The Tigers' 2025 payroll currently sits at just over $128.35 million; unless they were offering Bregman a contract worth more than $100 million annually, there was absolutely no reason for them to defer any of the money. (For reference, the $171.5 million contract they offered Bregman carried an annual value of $28.58 million, which puts them nowhere near the first tax penalty threshold.)

Now, Bregman's deal with the Red Sox also contains some deferred money, though it's unknown exactly how much. Regardless, he chose the option that offered a higher annual value at $40 million per season and gave him more flexibility to pursue a megadeal again in less than a year with opt outs after each season. The Tigers' offer, in addition to carrying a lower annual value (even without the deferred money) only contained an opt-out after the 2026 season.
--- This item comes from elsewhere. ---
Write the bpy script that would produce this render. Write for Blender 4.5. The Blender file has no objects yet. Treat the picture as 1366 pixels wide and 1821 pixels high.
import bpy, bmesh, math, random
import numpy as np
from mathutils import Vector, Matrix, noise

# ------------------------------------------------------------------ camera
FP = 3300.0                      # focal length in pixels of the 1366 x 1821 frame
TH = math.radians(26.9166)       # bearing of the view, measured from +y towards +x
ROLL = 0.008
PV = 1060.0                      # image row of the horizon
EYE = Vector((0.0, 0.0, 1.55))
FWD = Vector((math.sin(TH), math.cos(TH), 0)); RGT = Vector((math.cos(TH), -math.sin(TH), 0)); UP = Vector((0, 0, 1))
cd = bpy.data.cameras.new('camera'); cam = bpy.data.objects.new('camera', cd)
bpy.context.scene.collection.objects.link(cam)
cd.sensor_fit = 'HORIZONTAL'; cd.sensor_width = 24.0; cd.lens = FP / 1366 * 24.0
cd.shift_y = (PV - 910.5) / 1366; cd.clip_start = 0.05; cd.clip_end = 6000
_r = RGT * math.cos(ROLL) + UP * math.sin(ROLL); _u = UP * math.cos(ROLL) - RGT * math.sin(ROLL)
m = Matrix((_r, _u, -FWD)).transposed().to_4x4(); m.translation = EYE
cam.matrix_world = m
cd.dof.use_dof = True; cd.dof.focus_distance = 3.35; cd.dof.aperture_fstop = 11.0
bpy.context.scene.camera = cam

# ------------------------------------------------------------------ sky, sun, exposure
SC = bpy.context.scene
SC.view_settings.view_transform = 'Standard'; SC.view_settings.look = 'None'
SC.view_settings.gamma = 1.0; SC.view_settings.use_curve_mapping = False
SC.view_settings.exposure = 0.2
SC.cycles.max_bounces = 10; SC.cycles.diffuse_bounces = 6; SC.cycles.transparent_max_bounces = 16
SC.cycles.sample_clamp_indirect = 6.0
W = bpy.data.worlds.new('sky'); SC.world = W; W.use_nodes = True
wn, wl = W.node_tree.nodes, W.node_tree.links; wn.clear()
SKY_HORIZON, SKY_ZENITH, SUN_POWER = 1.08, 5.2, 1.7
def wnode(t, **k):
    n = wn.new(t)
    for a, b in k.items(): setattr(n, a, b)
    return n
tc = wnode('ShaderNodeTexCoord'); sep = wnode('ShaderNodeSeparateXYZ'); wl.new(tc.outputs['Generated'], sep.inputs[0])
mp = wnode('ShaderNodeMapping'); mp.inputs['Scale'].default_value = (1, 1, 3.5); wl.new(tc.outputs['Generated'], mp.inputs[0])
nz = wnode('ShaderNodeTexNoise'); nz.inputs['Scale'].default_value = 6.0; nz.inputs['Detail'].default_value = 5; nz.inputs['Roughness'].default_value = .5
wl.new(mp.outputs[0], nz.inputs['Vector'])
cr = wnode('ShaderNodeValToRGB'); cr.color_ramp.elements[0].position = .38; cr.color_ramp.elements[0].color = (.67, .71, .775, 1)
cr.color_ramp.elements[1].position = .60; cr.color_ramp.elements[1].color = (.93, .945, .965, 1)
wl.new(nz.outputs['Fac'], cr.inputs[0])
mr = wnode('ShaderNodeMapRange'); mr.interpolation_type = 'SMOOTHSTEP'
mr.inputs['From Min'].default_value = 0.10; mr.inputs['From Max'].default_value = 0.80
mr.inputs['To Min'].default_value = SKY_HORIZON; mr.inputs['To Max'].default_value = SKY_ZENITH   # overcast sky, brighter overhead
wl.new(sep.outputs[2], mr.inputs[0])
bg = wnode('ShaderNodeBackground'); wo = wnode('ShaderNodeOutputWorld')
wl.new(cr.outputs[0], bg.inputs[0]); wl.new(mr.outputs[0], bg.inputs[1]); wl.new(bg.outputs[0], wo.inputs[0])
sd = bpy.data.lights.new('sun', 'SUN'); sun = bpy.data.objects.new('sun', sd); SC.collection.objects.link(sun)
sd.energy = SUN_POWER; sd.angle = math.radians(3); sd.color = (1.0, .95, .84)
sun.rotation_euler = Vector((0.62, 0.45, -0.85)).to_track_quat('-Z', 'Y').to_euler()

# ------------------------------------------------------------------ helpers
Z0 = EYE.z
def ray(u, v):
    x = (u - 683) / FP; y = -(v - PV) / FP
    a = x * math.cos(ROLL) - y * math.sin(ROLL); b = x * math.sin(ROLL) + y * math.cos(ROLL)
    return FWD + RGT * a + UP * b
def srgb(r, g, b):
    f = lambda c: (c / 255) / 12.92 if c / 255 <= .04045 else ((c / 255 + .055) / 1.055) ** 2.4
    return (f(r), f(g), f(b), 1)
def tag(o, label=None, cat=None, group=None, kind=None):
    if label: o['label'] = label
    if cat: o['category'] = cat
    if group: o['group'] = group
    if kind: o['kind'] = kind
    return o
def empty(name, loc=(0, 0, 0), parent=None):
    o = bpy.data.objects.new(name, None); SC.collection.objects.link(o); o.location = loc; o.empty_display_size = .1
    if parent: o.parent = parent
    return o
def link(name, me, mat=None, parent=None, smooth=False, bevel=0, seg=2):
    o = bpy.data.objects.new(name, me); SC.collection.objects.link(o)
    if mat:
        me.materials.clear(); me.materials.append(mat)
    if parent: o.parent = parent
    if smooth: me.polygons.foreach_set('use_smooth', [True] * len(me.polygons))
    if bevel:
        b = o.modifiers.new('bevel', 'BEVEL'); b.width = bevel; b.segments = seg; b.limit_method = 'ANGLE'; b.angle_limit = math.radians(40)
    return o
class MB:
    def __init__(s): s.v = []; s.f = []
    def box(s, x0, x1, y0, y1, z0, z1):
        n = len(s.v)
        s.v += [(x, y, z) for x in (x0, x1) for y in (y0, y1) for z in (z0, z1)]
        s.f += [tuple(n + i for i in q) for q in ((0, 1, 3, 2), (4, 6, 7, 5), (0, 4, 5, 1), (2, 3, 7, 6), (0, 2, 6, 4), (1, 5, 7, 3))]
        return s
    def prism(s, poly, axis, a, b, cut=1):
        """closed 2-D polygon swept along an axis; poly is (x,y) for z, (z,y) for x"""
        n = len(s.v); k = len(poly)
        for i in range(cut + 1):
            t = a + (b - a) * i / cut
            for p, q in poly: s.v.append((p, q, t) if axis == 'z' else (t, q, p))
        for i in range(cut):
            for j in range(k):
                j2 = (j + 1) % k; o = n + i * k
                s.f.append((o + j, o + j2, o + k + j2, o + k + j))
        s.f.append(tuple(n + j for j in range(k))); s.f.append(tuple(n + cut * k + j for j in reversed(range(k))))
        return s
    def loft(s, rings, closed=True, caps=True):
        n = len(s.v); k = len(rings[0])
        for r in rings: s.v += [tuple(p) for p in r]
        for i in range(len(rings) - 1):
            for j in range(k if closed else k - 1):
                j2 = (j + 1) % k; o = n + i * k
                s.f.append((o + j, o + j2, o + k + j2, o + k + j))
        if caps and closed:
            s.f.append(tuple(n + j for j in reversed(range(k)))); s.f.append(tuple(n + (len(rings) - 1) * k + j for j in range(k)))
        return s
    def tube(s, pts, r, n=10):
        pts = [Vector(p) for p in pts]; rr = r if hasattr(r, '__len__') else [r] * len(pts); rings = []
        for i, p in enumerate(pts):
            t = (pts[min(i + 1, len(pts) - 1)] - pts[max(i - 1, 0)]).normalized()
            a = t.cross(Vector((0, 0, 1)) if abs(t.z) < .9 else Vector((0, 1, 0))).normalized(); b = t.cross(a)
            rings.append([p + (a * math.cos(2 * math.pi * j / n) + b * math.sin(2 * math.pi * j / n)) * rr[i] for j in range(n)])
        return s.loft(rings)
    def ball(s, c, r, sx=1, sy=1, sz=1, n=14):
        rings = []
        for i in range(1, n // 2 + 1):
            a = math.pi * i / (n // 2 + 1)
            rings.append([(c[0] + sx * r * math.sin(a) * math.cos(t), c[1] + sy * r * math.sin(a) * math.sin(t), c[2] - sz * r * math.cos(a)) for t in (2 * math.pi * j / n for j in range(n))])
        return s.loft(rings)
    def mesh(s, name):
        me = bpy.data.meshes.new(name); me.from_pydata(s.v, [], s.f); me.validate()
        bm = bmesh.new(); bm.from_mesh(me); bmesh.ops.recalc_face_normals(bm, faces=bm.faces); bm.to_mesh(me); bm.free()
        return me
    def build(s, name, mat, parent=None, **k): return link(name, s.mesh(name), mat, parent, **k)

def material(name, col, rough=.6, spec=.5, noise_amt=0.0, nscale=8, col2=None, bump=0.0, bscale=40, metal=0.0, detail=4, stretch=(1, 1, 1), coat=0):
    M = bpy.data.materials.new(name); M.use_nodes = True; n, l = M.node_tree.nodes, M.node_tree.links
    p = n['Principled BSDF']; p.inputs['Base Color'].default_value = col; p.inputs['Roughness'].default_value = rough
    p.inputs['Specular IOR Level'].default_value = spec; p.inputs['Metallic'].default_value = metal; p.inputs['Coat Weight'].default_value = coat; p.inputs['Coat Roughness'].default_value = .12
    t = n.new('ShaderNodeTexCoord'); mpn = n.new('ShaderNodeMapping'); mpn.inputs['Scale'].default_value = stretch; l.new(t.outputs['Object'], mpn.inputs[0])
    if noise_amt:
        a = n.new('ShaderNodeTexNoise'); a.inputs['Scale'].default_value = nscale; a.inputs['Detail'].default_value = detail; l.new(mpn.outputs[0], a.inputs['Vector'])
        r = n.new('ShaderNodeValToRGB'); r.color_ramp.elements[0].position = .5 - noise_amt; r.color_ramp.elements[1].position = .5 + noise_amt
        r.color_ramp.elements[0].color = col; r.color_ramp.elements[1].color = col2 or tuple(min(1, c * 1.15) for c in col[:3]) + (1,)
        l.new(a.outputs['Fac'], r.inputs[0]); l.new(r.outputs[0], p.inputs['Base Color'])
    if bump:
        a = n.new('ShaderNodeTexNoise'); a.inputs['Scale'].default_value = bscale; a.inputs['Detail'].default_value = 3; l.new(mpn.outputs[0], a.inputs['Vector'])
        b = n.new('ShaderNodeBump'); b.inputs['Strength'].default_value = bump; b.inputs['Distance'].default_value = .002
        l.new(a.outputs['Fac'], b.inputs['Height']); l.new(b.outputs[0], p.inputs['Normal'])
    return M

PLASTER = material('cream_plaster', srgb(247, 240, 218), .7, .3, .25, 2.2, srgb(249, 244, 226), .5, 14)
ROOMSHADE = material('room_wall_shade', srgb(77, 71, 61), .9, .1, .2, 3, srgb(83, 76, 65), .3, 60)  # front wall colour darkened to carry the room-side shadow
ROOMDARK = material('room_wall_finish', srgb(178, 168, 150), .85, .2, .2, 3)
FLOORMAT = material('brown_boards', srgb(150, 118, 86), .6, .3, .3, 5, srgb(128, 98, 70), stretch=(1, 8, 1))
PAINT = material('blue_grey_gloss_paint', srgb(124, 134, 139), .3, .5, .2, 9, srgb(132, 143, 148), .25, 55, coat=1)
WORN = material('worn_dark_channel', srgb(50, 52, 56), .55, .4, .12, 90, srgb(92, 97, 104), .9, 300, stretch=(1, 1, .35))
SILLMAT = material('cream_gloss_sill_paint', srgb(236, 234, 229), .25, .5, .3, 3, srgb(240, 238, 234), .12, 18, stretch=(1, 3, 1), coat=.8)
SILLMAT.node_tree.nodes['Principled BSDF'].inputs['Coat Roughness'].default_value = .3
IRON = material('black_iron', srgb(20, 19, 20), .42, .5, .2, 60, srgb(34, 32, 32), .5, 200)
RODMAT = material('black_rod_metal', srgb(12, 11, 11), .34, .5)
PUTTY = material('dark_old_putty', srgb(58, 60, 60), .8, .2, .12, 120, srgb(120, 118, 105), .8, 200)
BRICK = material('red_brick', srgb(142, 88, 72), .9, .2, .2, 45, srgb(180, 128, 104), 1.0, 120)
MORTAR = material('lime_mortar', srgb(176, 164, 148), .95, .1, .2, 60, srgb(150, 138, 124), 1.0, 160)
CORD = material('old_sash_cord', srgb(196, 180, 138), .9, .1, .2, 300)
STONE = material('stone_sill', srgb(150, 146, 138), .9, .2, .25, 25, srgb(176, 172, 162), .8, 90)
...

By going with the Red Sox's offer, Bregman gets $40 million this season (a $9.5 million pay raise over what he made last season) and gets to test the free agent market again next offseason. The opt outs in his new contract could create an opportunity for the Tigers to try again next season if they want to; but if they do, hopefully they will deploy the deferred money strategy correctly this time — defer the money if you're in danger of a tax penalty or if you're offering significantly more on an AAV basis than your competitors.